Working from the Heart

Work is love made visible.
--Kahlil Gibran

Most of us do not consider our work a personal form of worship. Work is worldly. Worship is withdrawing from the world to honor Spirit. But could there be a more beautiful way to honor the Great Creator than by contributing to the re-creation of the world through our gifts? This is what we're called to do each day through our work. Yet it is very difficult to get even a glimmer of the holy when we are harassed, unappreciated, overwhelmed, frazzled and burned out.

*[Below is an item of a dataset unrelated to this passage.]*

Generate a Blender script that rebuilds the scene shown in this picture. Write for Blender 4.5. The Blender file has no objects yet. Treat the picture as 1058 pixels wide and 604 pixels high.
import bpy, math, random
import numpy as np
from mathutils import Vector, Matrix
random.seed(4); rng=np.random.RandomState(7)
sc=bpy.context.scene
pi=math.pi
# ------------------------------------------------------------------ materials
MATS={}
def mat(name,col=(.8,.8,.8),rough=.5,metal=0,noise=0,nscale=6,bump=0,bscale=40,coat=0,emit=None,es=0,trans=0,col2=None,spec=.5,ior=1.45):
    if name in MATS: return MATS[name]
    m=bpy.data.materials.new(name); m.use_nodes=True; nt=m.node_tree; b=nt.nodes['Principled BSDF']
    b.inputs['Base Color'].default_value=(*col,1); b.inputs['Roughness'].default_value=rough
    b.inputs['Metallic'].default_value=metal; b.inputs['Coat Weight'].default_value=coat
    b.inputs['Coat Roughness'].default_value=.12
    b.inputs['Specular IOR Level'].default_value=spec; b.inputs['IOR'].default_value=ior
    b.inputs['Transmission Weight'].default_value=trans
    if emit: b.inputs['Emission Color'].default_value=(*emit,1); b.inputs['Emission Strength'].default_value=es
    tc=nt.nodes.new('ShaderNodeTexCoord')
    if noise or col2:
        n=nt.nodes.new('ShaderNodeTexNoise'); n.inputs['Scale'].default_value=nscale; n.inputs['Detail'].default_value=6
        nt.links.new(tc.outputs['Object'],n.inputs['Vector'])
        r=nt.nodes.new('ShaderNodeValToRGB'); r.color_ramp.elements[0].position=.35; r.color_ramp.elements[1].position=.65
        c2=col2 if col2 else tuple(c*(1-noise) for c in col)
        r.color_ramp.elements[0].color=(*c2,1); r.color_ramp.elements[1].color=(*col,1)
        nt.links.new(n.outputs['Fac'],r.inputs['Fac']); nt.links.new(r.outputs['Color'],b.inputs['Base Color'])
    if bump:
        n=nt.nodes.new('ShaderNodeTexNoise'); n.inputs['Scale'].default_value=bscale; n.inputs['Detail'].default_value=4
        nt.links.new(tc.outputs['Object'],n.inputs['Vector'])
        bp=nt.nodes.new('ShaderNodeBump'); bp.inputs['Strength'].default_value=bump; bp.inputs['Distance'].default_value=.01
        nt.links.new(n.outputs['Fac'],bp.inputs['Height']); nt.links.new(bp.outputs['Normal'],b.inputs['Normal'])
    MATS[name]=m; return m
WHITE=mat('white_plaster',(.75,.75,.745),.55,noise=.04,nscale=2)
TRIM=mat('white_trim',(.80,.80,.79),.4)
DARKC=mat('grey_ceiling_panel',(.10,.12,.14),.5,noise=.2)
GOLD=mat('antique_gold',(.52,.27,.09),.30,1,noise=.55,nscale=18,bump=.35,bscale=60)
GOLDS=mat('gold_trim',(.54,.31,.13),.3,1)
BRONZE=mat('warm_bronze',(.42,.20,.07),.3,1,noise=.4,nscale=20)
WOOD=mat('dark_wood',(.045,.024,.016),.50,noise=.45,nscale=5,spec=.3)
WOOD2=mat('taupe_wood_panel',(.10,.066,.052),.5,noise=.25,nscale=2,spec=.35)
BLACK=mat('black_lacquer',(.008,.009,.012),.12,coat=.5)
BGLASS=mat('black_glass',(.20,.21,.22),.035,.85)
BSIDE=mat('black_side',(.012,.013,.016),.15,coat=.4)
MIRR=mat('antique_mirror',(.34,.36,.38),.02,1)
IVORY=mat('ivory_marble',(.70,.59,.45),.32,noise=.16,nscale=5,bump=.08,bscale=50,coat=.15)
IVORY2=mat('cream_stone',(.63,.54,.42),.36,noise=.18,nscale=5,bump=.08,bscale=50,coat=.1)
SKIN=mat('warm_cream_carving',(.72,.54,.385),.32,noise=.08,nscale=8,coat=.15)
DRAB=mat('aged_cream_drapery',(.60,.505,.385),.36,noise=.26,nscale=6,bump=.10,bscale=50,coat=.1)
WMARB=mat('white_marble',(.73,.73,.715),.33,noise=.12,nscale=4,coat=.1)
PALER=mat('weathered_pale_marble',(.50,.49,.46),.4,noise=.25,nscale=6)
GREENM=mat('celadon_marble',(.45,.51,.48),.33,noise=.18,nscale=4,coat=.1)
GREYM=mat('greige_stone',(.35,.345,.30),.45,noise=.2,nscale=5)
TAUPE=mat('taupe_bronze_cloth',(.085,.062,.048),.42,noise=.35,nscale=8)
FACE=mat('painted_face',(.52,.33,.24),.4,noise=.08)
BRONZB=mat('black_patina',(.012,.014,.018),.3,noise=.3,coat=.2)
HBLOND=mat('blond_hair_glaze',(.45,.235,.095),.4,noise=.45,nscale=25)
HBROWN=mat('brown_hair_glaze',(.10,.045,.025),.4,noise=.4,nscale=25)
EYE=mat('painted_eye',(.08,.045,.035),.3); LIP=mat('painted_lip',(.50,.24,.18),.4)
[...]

Marianne Williamson believes that the workplace is "but a front for a temple, a healing place where people [can] be lifted above the insanity of a frightened world." Once, when she was working as a cocktail waitress - years before she answered her calling to become a spiritual guide and writer - she realized that people only thought they were coming to a bar for a drink. Really the bar was a church in disguise and she could minister to people with warmth, conversation, and compassion. "No matter what we do, we can make it our ministry," she writes in her illuminating A Return to Love: Reflections on the Principles of a Course in Miracles. "No matter what form our job or activity takes, the content is the same as everyone else's; we are here to minister to human hearts. If we talk to anyone, or see anyone, or even think of anyone, then we have the opportunity to bring more love into the universe. From a waitress to the head of a movie studio, from an elevator operator to the president of a nation, there is no one whose job is unimportant to God."

It's easier to imagine that our work could be our worship if we could perceive the sacred in how we spend at least eight hours of the day. Perhaps the secret to coming to this awareness, no matter what our present circumstances, is to discover the work we would love to do. But until we do, we need to learn to love the work we're presently doing.

Today you can begin to transform your workplace and you working style by considering how much you have to be grateful for. If you have a job, even one you dislike, it's a safety net as you take a leap of faith toward your authenticity; if you're out of work, the path already has been cleared for you to answer your authentic calling. Invoke Spirit as your personal career counselor. The mystical poet Kahlil Gibran tells us, "When you work, you fulfill a part of earth's fondest dream assigned to you when that dream is born."

Fulfilling your part of the earth's fondest dream occurs when you work from the heart.

-Sarah Ban Breathnach, Simple Abundance - A Daybook of Comfort and Joy©1995

There are some things which cannot be learned quickly, and time, which is all we have, must be paid heavily for their acquiring. They are simple things, and because it takes a man's life to know them, the little new that each man gets from life is very costly and the only heritage he has to leave.
--Ernest Hemingway, Death in the Afternoon

I have known in my heart, for quite some time, that work is that which ennobles mankind. Look at the cooperative efforts of ants, bees, beavers - many examples of workers in nature - and you must admire the workers for their determination and purpose. Their lives are short and uncomplicated compared to ours, yet they strive to fulfill their purpose, their part of the dream of earth.

In the engineering business, if you don't have time to do it right, you will have to take the time to do it over. You may not like what you are doing today, but it may be providing you with skills that you can use for your next job, or may help you to clarify what you would want or deserve for a career. I changed careers at the age of 35, and I have looked back on occasion, but not with regret. I have learned something from each job that I have had, and I have created some part of who I am from those experiences. Understanding that what I am doing today is part of the Plan has led me to trust my instincts and feel that I am being led toward greater blessings.

Refusing to lose my soul to my job, by working at something because I wanted to and not just for the paycheck, made me feel less victimized by my work, even when I was paid less than I thought I should be paid. Being in a panic about where my career was did not help. Trusting in the Plan did. Believing in myself did. Knowing my worth, and striving to prove that worth daily, helped. Knowing that I always had choices, that I was not stuck in what I was doing, that helped too.

Letting yourself shine through your role at work, giving of your skill to the task at hand until you experience an intimate relationship with your work, brings joy and accomplishment, and a self-satisfation even when it is not recognized by others. You know you have done your job, you know that you have done what you can to contribute to the success of those around you. You would like to hear a "well done!" So give it to yourself, you deserve it! Then take a look around...

Those people with whom you work will respond warmly when you treat them as people, not as job-defined roles. After stopping and thinking of yourself as a person and not a robot, realize that those you work with are people too, dealing with many of the same difficulties that you face. Recognize that, unlike the animals and insects who are task performers, we are noble individuals who perform tasks.

Let your noble self shine through in your work today. See your co-workers and noble individuals and let them shine through too, instead of looking only at their tasks.